INDIANAPOLIS — As 2021 comes to an end, many people start thinking about those New Year's resolutions or where to spend New Year's Eve. But there's one more thing many people may not be thinking of: tax planning.

Experts say December is the perfect time to review your financial goals.

"A lot of people think that taxes are due in April, but a lot of these tax changes that you can make are actually prior to the end of the year," said Casey Marx from Crown Haven Wealth Advisors.

Marx said to help lower your tax liability, contributing to charity is a great way to get a deduction.

"If you wanted to, you can contribute as much as your pay and deduct that from your taxes, so it's an extremely rewarding thing to be able to do," Marx said.

That option is for taxpayers who itemize deductions. Cash contributions must be made to a qualified charitable organization.

According to the IRS, taxpayers who claim a standard deduction can claim up to $300, or $600 per tax return for those who are married and filing jointly. Also, don't forget receipts to back contributions, regardless of the amount.

Marx said another way to decrease liability is to take a look at your retirement accounts, like traditional IRAs or 401Ks.

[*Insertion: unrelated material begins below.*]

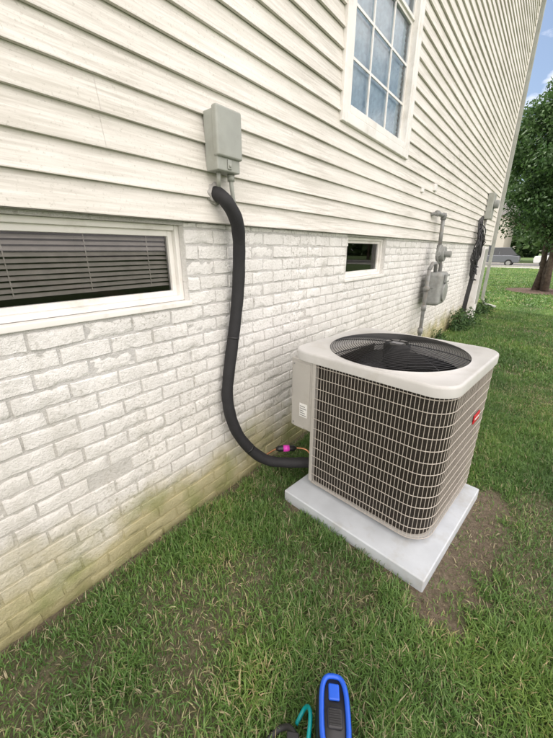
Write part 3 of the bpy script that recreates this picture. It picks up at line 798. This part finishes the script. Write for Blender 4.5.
def house(name,x0,x1,y0,y1,h,wm):
    E=empty(name)
    m=MB(); m.box(x0,x1,y0,y1,-.2,h); m.obj('walls',wm,E)
    ym=(y0+y1)/2; rh=h+2.6; o=.5
    m=MB(); m.add([(x0-o,y0-o,h-.05),(x1+o,y0-o,h-.05),(x1+o,y1+o,h-.05),(x0-o,y1+o,h-.05),(x0-o,ym,rh),(x1+o,ym,rh)],[(0,1,5,4),(2,3,4,5),(0,4,3),(1,2,5),(0,3,2,1)]); m.obj('roof',M_ROOF,E)
    gm=MB(); fm=MB()
    k=int((x1-x0)/3)
    for fl in range(int(h//2.8)):
        for i in range(k):
            cx_=x0+(i+.5)*(x1-x0)/k; z0=1+fl*2.8
            for yf,s in ((y0,-1),(y1,1)):
                fm.box(cx_-.6,cx_+.6,min(yf,yf+s*.06),max(yf,yf+s*.06),z0,z0+1.5); gm.box(cx_-.5,cx_+.5,min(yf+s*.061,yf+s*.07),max(yf+s*.061,yf+s*.07),z0+.1,z0+1.4)
    fm.obj('window_frames',M_WHITE,E); gm.obj('window_panes',simple(name+'_pane',(.04,.05,.06),.1,bump=0),E)
    m=MB(); dx=(x0+x1)/2+1.4; m.box(dx-.5,dx+.5,y0-.07,y0-.001,0,2.1); m.obj('door',M_WHITE,E)
house('far_house',-16,-4,54,63,5.8,M_HSID); house('far_house.001',4,16,55,64,5.8,M_HB); house('far_house.002',-36,-22,54,63,5.8,M_HB)

# ------------------------------------------------------------ light, sky, camera
S=Vector((-.94,.34,0)).normalized(); el=R(55)
sd=Vector((S.x*math.cos(el),S.y*math.cos(el),math.sin(el)))
l=bpy.data.lights.new('sun','SUN'); l.energy=5; l.angle=R(.5); l.color=(1,.955,.88)
lo=bpy.data.objects.new('sun',l); COL.objects.link(lo); lo.rotation_euler=sd.to_track_quat('Z','Y').to_euler(); lo.location=(-10,10,20)
w=bpy.data.worlds.new('World'); scene.world=w; w.use_nodes=True; nt=w.node_tree; bg=nt.nodes['Background']
sky=nt.nodes.new('ShaderNodeTexSky'); sky.sky_type='NISHITA'; sky.sun_disc=False; sky.sun_elevation=el; sky.sun_rotation=math.atan2(S.x,S.y)%(2*math.pi)
sky.air_density=1.0; sky.dust_density=1.6; sky.ozone_density=1.0
hs=nt.nodes.new('ShaderNodeHueSaturation'); hs.inputs['Saturation'].default_value=.95; hs.inputs['Value'].default_value=1.1
nt.links.new(sky.outputs[0],hs.inputs['Color'])
tc=nt.nodes.new('ShaderNodeTexCoord'); cn=nt.nodes.new('ShaderNodeTexNoise'); cn.inputs['Scale'].default_value=2.6; cn.inputs['Detail'].default_value=8; cn.inputs['Roughness'].default_value=.6
mp=nt.nodes.new('ShaderNodeMapping'); mp.inputs['Scale'].default_value=(1,1,2.2); nt.links.new(tc.outputs['Generated'],mp.inputs[0]); nt.links.new(mp.outputs[0],cn.inputs['Vector'])
# unseen cloud bank added towards +x to light the shaded wall, clearer towards +y
dt=nt.nodes.new('ShaderNodeVectorMath'); dt.operation='DOT_PRODUCT'; nt.links.new(tc.outputs['Generated'],dt.inputs[0]); dt.inputs[1].default_value=(.20,-.24,.06)
ad=nt.nodes.new('ShaderNodeMath'); ad.operation='ADD'; nt.links.new(cn.outputs[0],ad.inputs[0]); nt.links.new(dt.outputs['Value'],ad.inputs[1])
cr=nt.nodes.new('ShaderNodeValToRGB'); cr.color_ramp.elements[0].position=.34; cr.color_ramp.elements[1].position=.56; nt.links.new(ad.outputs[0],cr.inputs[0])
mx=nt.nodes.new('ShaderNodeMix'); mx.data_type='RGBA'; nt.links.new(cr.outputs[0],mx.inputs[0]); nt.links.new(hs.outputs[0],mx.inputs[6]); mx.inputs[7].default_value=(18.8,17.4,16.7,1)  # cloud brightness raised as fill for the shaded wall
nt.links.new(mx.outputs[2],bg.inputs['Color']); bg.inputs['Strength'].default_value=.15

cam=bpy.data.cameras.new('camera'); co=bpy.data.objects.new('camera',cam); COL.objects.link(co)
cam.sensor_fit='HORIZONTAL'; cam.sensor_width=36; cam.lens=36*330/553; cam.clip_end=2000; cam.clip_start=.02
co.location=(1.43,0,1.55); co.rotation_euler=(R(90-19.8),0,R(38.5))
scene.camera=co
scene.view_settings.view_transform='Standard'; scene.view_settings.look='None'; scene.view_settings.exposure=0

"They can do what's called a Roth conversion, which is where you pay taxes on those tax-deferred savings now, but then you get the benefit of having tax-free income distributions in retirement," Marx said.

Marx said to be aware that by doing this, there is an upfront tax.

"I think folks are afraid of paying the taxes now because nobody likes to pay taxes, but when you do that in a measured way, you're allowing your money to grow in a completely tax-free environment and then you're able to take those funds out — tax-free — later," Marx said.

Thirdly, if you're retired and age 72 or older, the IRS makes you take a required minimum distribution (RMD) from your retirement accounts each year.

"If you don't take that from your qualified account, from your IRA or whatever, there's a stiff penalty. It' 50% of what it should be," Marx said.

That requirement was suspended in 2020, but is reactivated for 2021.

Also, homeowners who make an extra mortgage payment on Dec. 31, may be able to claim the additional interest paid as a tax deduction in the tax year paid.

Marx said the further ahead you can plan for your tax situation, the better chance you have at reducing your tax burden.